:: Entries provided ::

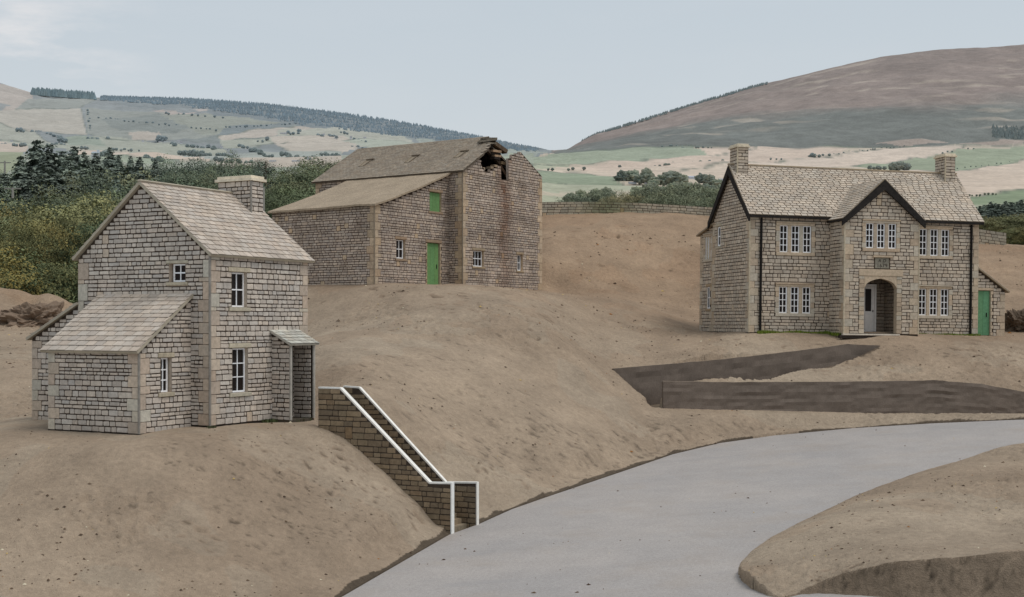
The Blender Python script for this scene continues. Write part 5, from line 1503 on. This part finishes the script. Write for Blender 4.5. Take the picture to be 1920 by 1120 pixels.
def lumpy_tree(seed, mat):
    """a far tree: one crown, uneven in outline, light and dark in clumps, with its foot"""
    bm = bmesh.new(); bmesh.ops.create_icosphere(bm, subdivisions=4, radius=1); cols_ = []
    o = Vector((seed * 3.7, 0, 0))
    for v in bm.verts:
        d = v.co.normalized(); a = noise.noise(d * 1.5 + o); b = noise.noise(d * 3.6 + o * 2); c = noise.noise(d * 8 + o); e = noise.noise(d * 17 + o)
        r = 1 + .42 * a + .30 * b + .20 * c + .10 * e
        v.co = Vector((d.x * r * .46, d.y * r * .46, .50 + d.z * r * .46))
        if d.z < -.3: v.co.x *= 1 - .25 * (-d.z); v.co.y *= 1 - .25 * (-d.z)
        if v.co.z < -.05: v.co.z = -.05
        f = .9 + .5 * c + .5 * e + .25 * b + .18 * d.z; cols_.append((max(.3, f), min(1, max(0, .3 + a)), 0, 1))
    me = bpy.data.meshes.new('field_tree'); bm.to_mesh(me); bm.free()
    ca = me.color_attributes.new('Col', 'FLOAT_COLOR', 'POINT'); ca.data.foreach_set('color', np.array(cols_, np.float32).ravel())
    me.materials.append(mat); return me


PROTO = {}
def make_proto(key, kind, crown, trunk, mat):
    m1 = crown.mesh('crown', LM_[mat]); tr = trunk.build('trunk', MAT_BARK); m2 = tr.data; bpy.data.objects.remove(tr)
    PROTO[key] = (kind, m1, m2)


def tag(o, label, cat, group=None, kind=None):
    if label: o['label'] = label
    if cat: o['category'] = cat
    if group: o['group'] = group
    if kind: o['kind'] = kind
    return o


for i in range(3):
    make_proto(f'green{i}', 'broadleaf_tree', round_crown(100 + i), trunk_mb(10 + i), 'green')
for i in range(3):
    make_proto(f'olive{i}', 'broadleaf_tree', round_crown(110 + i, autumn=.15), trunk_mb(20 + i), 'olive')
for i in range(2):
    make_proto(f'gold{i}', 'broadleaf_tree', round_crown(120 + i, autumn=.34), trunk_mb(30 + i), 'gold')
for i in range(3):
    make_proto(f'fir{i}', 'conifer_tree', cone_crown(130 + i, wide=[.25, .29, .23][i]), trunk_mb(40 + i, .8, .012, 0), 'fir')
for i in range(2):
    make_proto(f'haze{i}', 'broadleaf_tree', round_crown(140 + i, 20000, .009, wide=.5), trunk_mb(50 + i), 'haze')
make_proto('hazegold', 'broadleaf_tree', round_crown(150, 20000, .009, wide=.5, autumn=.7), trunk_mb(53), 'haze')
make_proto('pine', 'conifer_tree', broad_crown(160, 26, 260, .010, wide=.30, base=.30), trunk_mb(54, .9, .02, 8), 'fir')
SMALL = {}
for key, mat, n in (('far', 'far', 3), ('fargr', 'fargr', 3), ('mist', 'mist', 2)):
    for i in range(n):
        SMALL[f'{key}{i}'] = lumpy_tree(170 + i, LM_[mat])
random.seed(21)


def plant(key, px, ytop, ybase, Y, wide=1.0, label=None, group=None):
    kind, m1, m2 = PROTO[key]
    if px > 1000:       # stands on the falling ground beyond the crest
        yb = float(np.interp(math.log(Y), [math.log(q[0]) for q in RIGHT], [q[1] for q in RIGHT])) + 2
        wide *= max(.45, (ybase - ytop) / max(yb - ytop, 1)) * 1.8; ybase = yb
    base = at(px, ybase, Y); h = (ybase - ytop) / F * Y
    T = thing(kind, label, 'tree', base, random.uniform(0, 6.3), group)
    T.scale = (h * wide, h * wide, h)
    for nm, me in (('crown', m1), ('trunk', m2)):
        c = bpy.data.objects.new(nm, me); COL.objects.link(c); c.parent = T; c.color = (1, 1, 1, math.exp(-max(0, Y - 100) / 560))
    return T


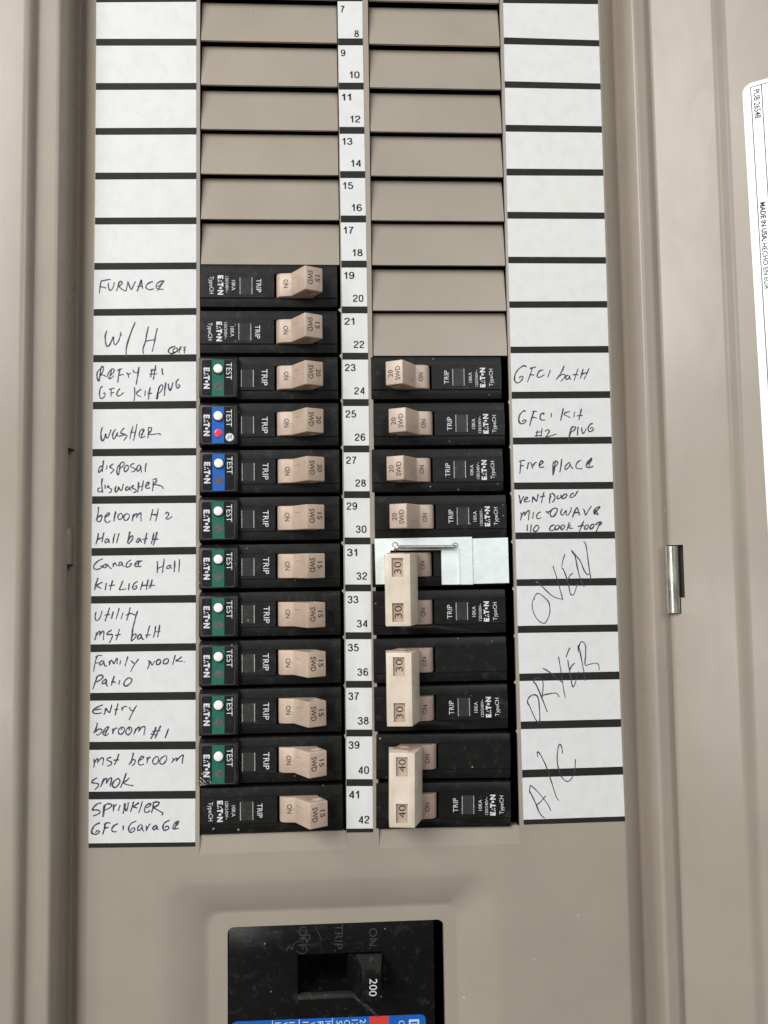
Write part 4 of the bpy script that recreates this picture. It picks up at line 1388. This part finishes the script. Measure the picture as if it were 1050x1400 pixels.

:::

**Exercise details**:
Return the lines exactly as they stand, from the start of the entries through the line holding "PROTO[key] = (kind, m1, m2)"; omit the pictures.

**Reply to the exercise**:
The Blender Python script for this scene continues. Write part 5, from line 1503 on. This part finishes the script. Write for Blender 4.5. Take the picture to be 1920 by 1120 pixels.
def lumpy_tree(seed, mat):
    """a far tree: one crown, uneven in outline, light and dark in clumps, with its foot"""
    bm = bmesh.new(); bmesh.ops.create_icosphere(bm, subdivisions=4, radius=1); cols_ = []
    o = Vector((seed * 3.7, 0, 0))
    for v in bm.verts:
        d = v.co.normalized(); a = noise.noise(d * 1.5 + o); b = noise.noise(d * 3.6 + o * 2); c = noise.noise(d * 8 + o); e = noise.noise(d * 17 + o)
        r = 1 + .42 * a + .30 * b + .20 * c + .10 * e
        v.co = Vector((d.x * r * .46, d.y * r * .46, .50 + d.z * r * .46))
        if d.z < -.3: v.co.x *= 1 - .25 * (-d.z); v.co.y *= 1 - .25 * (-d.z)
        if v.co.z < -.05: v.co.z = -.05
        f = .9 + .5 * c + .5 * e + .25 * b + .18 * d.z; cols_.append((max(.3, f), min(1, max(0, .3 + a)), 0, 1))
    me = bpy.data.meshes.new('field_tree'); bm.to_mesh(me); bm.free()
    ca = me.color_attributes.new('Col', 'FLOAT_COLOR', 'POINT'); ca.data.foreach_set('color', np.array(cols_, np.float32).ravel())
    me.materials.append(mat); return me


PROTO = {}
def make_proto(key, kind, crown, trunk, mat):
    m1 = crown.mesh('crown', LM_[mat]); tr = trunk.build('trunk', MAT_BARK); m2 = tr.data; bpy.data.objects.remove(tr)
    PROTO[key] = (kind, m1, m2)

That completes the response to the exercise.